Hammer explained this stationary combine separates the hop cones from the rest of the plant.

The Crazy Horse Hops shop area is also located in the first phase of the building.

“The second phase of the barn is not quite so simple,” Hammer said.

The larger of the two sections is 14,000 square feet and houses the rest of the processing system, including, drying, conditioning, baling, cold storage, the pelleting line and packaging. This is also where the farm offices will be once they are completed.

“We split the facility into two sections to keep the ‘dirty’ side of the process (picking) away from the clean side of the process,” Hammer said. “This will also allow us to double our production capacity if we choose to do so in the future.”

Hammer said the new facility is 90 percent complete. The offices and some of the final portions of the Wolf drying system still need to be completed.

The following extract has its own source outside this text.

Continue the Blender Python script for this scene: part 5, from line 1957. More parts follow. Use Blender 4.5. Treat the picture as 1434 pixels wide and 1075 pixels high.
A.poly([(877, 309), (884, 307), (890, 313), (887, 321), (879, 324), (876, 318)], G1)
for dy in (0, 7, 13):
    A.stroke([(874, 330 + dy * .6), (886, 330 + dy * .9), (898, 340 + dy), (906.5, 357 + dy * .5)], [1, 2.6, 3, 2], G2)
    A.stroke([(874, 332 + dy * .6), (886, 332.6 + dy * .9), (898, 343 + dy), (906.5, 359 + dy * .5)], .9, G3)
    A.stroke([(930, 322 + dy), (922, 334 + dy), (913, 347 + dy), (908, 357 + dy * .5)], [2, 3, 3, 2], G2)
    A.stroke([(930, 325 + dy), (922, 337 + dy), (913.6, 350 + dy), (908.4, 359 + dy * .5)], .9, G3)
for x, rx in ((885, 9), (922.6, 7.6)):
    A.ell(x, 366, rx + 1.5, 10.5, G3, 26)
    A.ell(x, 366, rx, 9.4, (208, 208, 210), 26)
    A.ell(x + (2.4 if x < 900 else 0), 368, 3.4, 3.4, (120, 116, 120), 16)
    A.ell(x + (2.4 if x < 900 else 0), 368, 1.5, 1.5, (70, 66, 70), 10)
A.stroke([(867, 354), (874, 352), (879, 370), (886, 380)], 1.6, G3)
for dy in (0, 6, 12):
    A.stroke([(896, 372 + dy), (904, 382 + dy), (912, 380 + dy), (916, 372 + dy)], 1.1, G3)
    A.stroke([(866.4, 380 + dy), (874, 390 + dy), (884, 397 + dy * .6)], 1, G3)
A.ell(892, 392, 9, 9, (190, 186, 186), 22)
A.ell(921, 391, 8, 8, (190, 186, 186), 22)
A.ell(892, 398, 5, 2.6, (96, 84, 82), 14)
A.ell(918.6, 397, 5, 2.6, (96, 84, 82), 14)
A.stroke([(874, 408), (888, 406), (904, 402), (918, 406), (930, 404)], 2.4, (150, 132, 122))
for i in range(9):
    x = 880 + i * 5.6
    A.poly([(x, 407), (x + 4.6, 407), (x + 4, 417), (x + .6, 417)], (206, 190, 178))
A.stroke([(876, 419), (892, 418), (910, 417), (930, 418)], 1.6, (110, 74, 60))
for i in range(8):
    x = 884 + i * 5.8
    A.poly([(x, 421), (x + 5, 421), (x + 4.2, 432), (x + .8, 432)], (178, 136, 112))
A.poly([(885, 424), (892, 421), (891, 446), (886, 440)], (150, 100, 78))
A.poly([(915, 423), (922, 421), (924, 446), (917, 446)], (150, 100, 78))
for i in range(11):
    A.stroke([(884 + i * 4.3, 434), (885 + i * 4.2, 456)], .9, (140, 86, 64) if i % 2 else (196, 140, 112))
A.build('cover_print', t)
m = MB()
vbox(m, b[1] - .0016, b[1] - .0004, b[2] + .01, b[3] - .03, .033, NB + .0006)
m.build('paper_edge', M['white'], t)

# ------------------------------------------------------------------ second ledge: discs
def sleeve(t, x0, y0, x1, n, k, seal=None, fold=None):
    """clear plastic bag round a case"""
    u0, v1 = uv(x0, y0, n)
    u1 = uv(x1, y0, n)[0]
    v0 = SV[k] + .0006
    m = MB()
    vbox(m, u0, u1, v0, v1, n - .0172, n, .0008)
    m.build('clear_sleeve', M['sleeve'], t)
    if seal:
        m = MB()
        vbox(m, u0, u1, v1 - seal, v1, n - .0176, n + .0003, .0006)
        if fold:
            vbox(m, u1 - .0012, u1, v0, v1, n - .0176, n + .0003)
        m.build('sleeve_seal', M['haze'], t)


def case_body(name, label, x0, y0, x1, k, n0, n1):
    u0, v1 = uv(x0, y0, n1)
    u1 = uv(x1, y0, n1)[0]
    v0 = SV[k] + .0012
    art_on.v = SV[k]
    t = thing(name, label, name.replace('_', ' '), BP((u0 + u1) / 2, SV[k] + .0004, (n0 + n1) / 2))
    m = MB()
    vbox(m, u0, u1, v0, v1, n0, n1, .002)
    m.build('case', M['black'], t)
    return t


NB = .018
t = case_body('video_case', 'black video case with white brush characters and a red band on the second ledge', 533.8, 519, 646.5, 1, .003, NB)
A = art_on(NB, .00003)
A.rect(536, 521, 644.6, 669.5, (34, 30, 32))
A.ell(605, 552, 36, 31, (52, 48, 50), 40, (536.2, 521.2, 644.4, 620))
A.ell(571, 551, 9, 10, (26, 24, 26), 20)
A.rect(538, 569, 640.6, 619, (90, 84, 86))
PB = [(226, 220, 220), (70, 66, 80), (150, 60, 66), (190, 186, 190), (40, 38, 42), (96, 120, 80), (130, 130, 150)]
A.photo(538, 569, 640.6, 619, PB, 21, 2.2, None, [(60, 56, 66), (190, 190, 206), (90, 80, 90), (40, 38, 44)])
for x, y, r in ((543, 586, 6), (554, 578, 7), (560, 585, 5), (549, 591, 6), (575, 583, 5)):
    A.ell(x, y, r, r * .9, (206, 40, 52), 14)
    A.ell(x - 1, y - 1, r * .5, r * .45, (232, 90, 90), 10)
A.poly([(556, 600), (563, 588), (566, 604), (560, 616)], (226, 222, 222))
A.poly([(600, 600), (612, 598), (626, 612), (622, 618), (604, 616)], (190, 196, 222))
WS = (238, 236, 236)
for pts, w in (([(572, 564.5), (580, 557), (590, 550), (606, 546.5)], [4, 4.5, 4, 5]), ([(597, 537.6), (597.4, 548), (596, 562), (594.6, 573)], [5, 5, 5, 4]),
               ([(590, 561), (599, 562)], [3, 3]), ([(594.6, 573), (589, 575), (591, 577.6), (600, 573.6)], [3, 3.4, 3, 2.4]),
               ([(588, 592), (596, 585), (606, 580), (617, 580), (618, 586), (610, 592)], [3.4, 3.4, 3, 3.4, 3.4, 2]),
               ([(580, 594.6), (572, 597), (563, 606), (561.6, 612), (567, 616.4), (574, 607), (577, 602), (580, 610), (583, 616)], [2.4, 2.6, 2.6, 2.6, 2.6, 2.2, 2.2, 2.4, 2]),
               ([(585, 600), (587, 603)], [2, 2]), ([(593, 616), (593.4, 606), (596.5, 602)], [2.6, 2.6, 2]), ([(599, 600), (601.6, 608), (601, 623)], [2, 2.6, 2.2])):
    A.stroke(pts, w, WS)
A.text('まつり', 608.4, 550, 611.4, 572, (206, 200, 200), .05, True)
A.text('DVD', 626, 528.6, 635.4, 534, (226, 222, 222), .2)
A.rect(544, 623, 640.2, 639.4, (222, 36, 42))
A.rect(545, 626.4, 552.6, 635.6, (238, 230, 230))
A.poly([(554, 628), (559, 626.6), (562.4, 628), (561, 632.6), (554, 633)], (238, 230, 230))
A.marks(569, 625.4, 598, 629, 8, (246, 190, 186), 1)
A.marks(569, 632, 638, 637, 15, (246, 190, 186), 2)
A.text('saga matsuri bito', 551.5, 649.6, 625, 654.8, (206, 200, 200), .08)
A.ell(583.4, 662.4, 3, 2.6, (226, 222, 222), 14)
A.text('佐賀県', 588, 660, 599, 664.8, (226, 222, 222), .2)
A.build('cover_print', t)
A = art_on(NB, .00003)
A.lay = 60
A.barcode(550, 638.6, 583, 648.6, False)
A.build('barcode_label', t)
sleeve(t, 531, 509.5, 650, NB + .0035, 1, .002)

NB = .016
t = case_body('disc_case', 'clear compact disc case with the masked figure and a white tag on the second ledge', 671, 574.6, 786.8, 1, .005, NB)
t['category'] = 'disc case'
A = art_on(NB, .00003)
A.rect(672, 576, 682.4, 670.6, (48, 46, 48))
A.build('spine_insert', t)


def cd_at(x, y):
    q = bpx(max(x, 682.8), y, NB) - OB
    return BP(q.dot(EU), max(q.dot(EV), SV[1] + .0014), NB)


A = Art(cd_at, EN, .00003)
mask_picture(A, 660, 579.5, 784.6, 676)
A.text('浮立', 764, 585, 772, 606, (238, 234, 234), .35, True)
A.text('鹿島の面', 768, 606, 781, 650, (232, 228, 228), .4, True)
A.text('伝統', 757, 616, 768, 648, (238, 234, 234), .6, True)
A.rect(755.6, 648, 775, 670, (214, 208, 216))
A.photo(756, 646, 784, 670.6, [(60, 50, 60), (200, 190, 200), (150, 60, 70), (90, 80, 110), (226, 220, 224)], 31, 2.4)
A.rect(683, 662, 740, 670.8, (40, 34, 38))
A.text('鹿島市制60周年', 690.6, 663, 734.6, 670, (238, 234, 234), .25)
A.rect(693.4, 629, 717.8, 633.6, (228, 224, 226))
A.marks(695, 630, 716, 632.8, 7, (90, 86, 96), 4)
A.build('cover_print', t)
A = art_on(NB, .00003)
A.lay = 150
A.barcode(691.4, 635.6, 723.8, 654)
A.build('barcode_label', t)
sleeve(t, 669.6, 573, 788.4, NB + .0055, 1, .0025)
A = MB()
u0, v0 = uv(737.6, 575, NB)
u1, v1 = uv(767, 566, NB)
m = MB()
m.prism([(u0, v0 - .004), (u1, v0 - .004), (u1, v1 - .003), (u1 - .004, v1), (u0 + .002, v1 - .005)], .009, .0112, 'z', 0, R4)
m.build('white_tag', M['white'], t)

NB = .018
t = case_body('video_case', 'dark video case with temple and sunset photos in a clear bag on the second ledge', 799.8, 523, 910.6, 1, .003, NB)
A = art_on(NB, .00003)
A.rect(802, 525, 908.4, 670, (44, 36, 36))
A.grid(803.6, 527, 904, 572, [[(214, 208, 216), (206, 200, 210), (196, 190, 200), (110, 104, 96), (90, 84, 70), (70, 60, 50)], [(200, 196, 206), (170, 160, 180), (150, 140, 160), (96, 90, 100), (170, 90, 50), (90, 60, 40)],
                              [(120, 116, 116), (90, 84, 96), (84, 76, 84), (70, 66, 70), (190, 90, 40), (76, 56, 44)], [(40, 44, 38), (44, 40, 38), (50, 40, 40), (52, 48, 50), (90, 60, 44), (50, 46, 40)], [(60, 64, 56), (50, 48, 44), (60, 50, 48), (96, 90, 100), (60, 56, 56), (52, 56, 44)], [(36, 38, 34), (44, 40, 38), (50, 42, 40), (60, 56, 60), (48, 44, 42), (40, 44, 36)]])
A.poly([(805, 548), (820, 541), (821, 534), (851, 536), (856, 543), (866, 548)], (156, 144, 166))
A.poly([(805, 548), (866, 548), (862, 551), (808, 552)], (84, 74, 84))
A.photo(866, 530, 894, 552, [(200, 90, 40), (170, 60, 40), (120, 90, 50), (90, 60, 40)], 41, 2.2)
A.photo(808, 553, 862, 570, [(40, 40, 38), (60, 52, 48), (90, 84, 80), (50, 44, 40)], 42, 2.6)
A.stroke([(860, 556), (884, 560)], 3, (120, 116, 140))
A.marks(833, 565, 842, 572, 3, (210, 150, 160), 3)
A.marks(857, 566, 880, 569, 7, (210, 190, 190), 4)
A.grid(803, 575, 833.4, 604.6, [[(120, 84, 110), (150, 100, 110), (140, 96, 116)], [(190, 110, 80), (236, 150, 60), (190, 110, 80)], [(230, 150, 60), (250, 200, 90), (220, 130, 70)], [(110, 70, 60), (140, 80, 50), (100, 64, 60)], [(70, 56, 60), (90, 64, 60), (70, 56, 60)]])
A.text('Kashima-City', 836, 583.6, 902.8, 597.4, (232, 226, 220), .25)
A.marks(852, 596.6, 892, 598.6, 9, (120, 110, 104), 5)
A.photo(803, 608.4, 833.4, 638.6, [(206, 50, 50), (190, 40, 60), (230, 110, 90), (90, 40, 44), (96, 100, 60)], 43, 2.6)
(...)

The Crazy Horse team hopes to take the winter off from prepping the fields so they can focus on finishing construction.

“Now that we are past harvest, we are taking our time to make sure that this facility meets and surpasses any of the other facilities in the Midwest,” he said. “This may seem like overkill but for our brewing customers, quality is paramount. So in that department, we want to be second to none.”

Up to this point, Crazy Horse Hops have processed their yields on the small scale. The new building and equipment represent an investment of $2.5 million in the Knightstown farm.

With the new system and facility, they can bring the hop from the field in its most raw form and take it all the way to a food-grade Modified Atmosphere Packaging (MAP) packaged pellet.

“Part of our capabilities at this new facility is to be able to custom process for other growers as well. We can pick, dry, bale, pellet, package or any combination of those for other growers in the state,” Hammer said.

Crazy Horse Hops is currently at 68 acres. The leadership team plans to install another 35 acres through next year. Hammer said they will start building the trellis for that field in the summer.

The Crazy Horse team is also working with some propagators, as well as their own cross-breeding to find the right varieties to fit into the new field. By creating their own hop breeds, Crazy Horse can also offer new and interesting flavors to their customers, Hammer said.

The craft beer industry in Indiana and in the Midwest in general is looking great, he said, noting he expects to see more “hometown” breweries popping up in Hoosier communities.

“That is not to say that the larger breweries are not expanding as well, but that seems to be the general trend right now,” Hammer said.

Crazy Horse Hops is positioning itself to be a direct provider of Cascade, Chinook, Crystal, Michigan Copper and Sorachi Ace hops to those micro-breweries.

By expanding their operations, the Knightstown facility is also now Indiana’s largest processor and broker of hops to the Indiana brewing industry.

“Building this facility has certainly been an exciting process for everyone involved,” Hammer said. “From the barn builders to the concrete guys, the electricians and everyone involved with the day-to-day operations, everyone is really excited to be the first in the State of Indiana to have something like this be built here.”

Crazy Horse Hops farm is also diversifying agriculture in an are that has not seen much new development in the last 60 years.

“We are blessed to be able to do what we love and also have people in the community and around the state be excited for us and cheering us on as well,” Hammer said.